By holding policy rates, the RBI shifts focus to the government to give a fillip to growth

The Reserve Bank of India’s Monetary Policy Committee has since inception retained its unwavering focus on its primary remit: the preservation of price stability. It follows then that the central bank’s rate-setting panel opted to leave benchmark interest rates unchanged and retain a neutral stance to achieve the medium-term target of keeping Consumer Price Index inflation close to 4% on a durable basis, while supporting growth. Spelling out the rationale for the decision, the MPC felt that with global crude oil prices having “firmed up further” amid a pick-up in demand and tighter supplies in the wake of OPEC’s production cuts, the threat of upward pressure on accelerating inflation has increased appreciably. Add to this the uncertainty posed by the prospects of weaker-than-anticipated kharif crop output and the impact this may have on food prices, and the concerns agitating policymakers will be evident. There are also the not-so-small matters of farm loan waivers by States that could roil the quality of public spending and exert price pressures — as well as the question of when States may decide to implement their own salary and allowance increases in the wake of the Centre’s Seventh Pay Commission implementation.

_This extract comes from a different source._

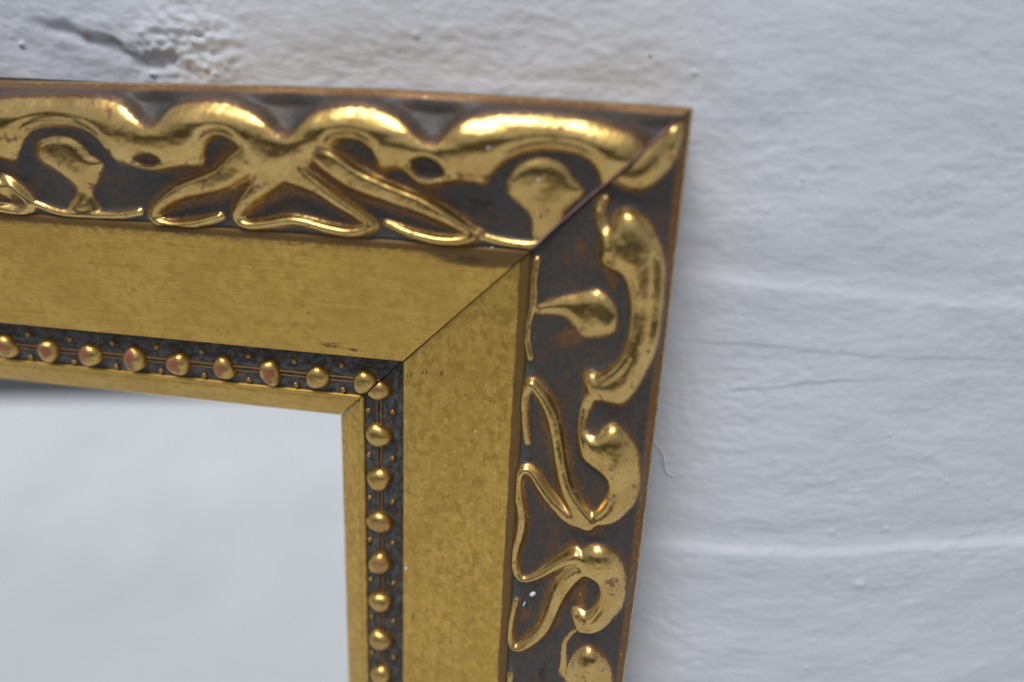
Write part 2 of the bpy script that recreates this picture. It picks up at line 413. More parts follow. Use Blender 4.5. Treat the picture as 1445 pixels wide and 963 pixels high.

As the statement accompanying the rate decision points out, CPI inflation has risen by around two percentage points since the MPC’s last meeting in August: from 1.46% in June 2017, to a provisional 3.36% in August. The RBI’s September survey of household inflation expectations too has shown in qualitative responses a marked uptick in the proportion of respondents expecting the general price level to increase by more than the current rate. The welter of domestic pressure points on prices has also coincided with, in the MPC’s words, “an escalation of global geo-political uncertainty and heightened volatility in financial markets due to the U.S. Fed’s plans of balance sheet unwinding and the risk of normalisation by the European Central Bank.” In the face of such a “juxtaposition of risks” to the outlook for price stability, the overwhelming majority of the MPC’s six members saw little choice but to hold rates; there was a solitary dissent vote for a 25 basis points cut. The RBI’s policymakers simultaneously raised their inflation projection for the second half of the current fiscal to a 4.2-4.6% range and cut the estimate for real Gross Value Added growth this year to 6.7%, from the August forecast of 7.3%. Reiterating the urgent imperative to “reinvigorate investment activity” to spur growth, the MPC has laid the onus squarely on the government’s shoulders: from suggesting the recapitalisation of stressed state-owned lenders, to calling for further simplification of the GST regime and urging that stalled public sector investment projects be restarted. The baton has been passed and now it is for the Centre to do the running.